Perhaps because I was living in Washington–spending most of each day and night on Capitol Hill–on and after 9/11, but I can understand the fear to some extent. I remember the drone of military aircraft patrolling Washington becoming a part of the background to life for a while, virtually unnoticed. I recall having a spike of fear when walking by Donald Rumsfeld’s Capitol Hill townhouse. I still think of looking at Graham Allison’s website showing the consequences of a “dirty bomb” for various DC neighborhoods (depending on the wind patterns!).

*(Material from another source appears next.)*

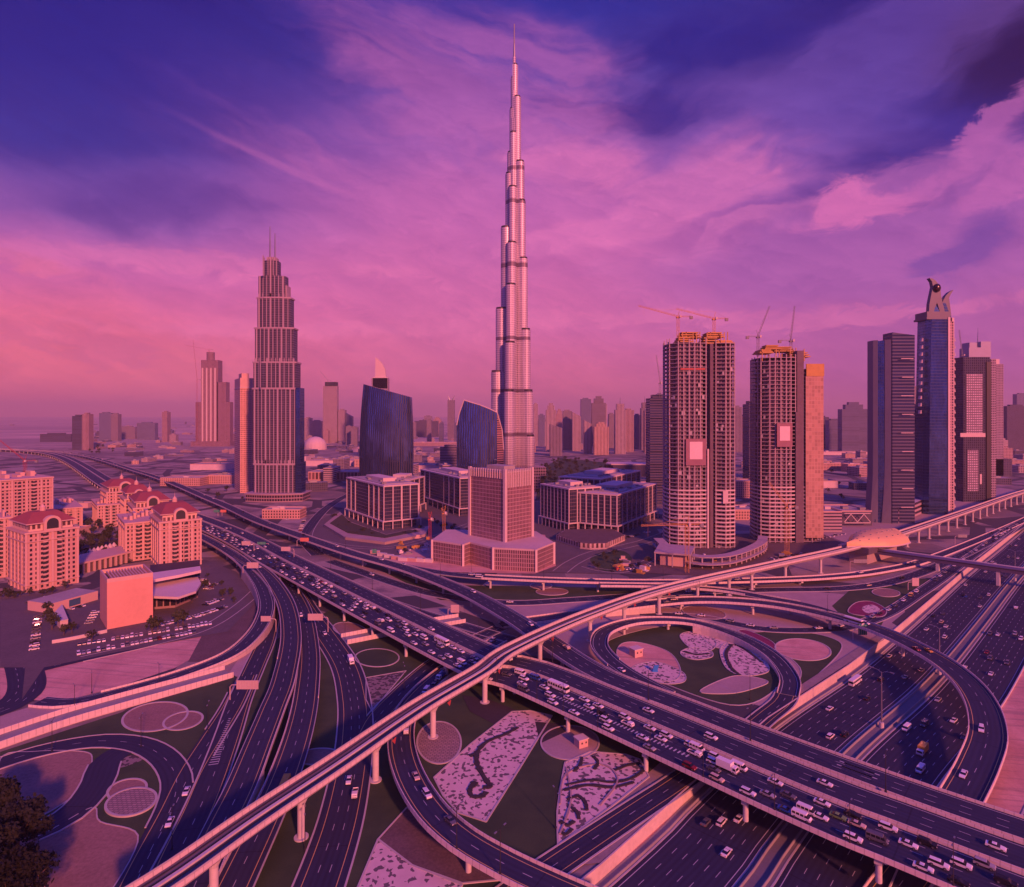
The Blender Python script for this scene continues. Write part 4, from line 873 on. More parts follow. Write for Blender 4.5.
# --- stepped hotel tower with twin masts
Y = P(280, 500).y; sc_ = Y / F; X0 = XA(279, Y); wx = lambda px: (px - 279) * sc_
ad = root('hotel_tower', 'tall stepped stone-and-glass hotel tower with ribbed front and twin thin masts', 'skyscraper', (X0, Y, 0))
M_ADF = facade('hotel_front', (.13, .11, .15), (.03, .035, .08), 2.2, 3.5, .25, .30, gmetal=.35)
M_ADP = mat('hotel_stone', (.38, .30, .34), .7, var=.12, grime=.1)
lv = [(255.5, 303.5, 463, 0), (254.5, 301.5, 388, 463), (255, 300.5, 362, 388), (256.5, 298, 328, 362), (259, 295, 298, 328), (260, 290, 277, 298), (264.5, 283, 262, 277)]
for i, (l, r_, yt, yb_) in enumerate(lv):
    z0 = 0 if yb_ == 0 else ZT(yb_, Y) - .01; z1 = ZT(yt, Y); d_ = 26 - i * 2.5; L, Rr = wx(l), wx(r_) - 5
    mb = MB(); mb.prism([(L, -6), (L + (Rr - L) * .25, -10), (L + (Rr - L) * .75, -10), (Rr, -6), (Rr, d_ - 6), (L, d_ - 6)], z0, z1); mb.build('tower_stage', M_ADF, ad)
    if i < 5:
        mb = MB(); mb.prism([(L - 1.2, -7), (L + (Rr - L) * .25, -11.3), (L + (Rr - L) * .75, -11.3), (Rr + 1.2, -7), (Rr + 1.2, d_ - 5), (L - 1.2, d_ - 5)], z1 - 2.4, z1); mb.build('cornice', M_ADP, ad)
    npil = max(4, 12 - i)
    for k in range(npil):
        f = (k + .5) / npil; x = L + (Rr - L) * f; y = -10.6 if .25 < f < .75 else -6 - 4.6 * (f / .25 if f < .25 else (1 - f) / .25)
        mb = MB(); mb.box(x - (.45 if k % 3 else 1.1), x + (.45 if k % 3 else 1.1), y - .8, y + 1.5, z0, z1 + (0 if i % 2 else 5)); mb.build('pilaster', M_ADP, ad)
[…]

And when I finally stopped living and working in Washington altogether, I’d say relief at no longer feeling that fear was fourth or fifth on the list of reasons I was pleased by the change of scenery.
I don’t have the fear at all any more, and I wonder why Americans who don’t, say, live in New York or Washington, the most obvious targets now as in 2001, still seem to feel it acutely. Or perhaps they feel it latently, only to have it surge to the surface when fanatics behead a journalist on the other side of the world.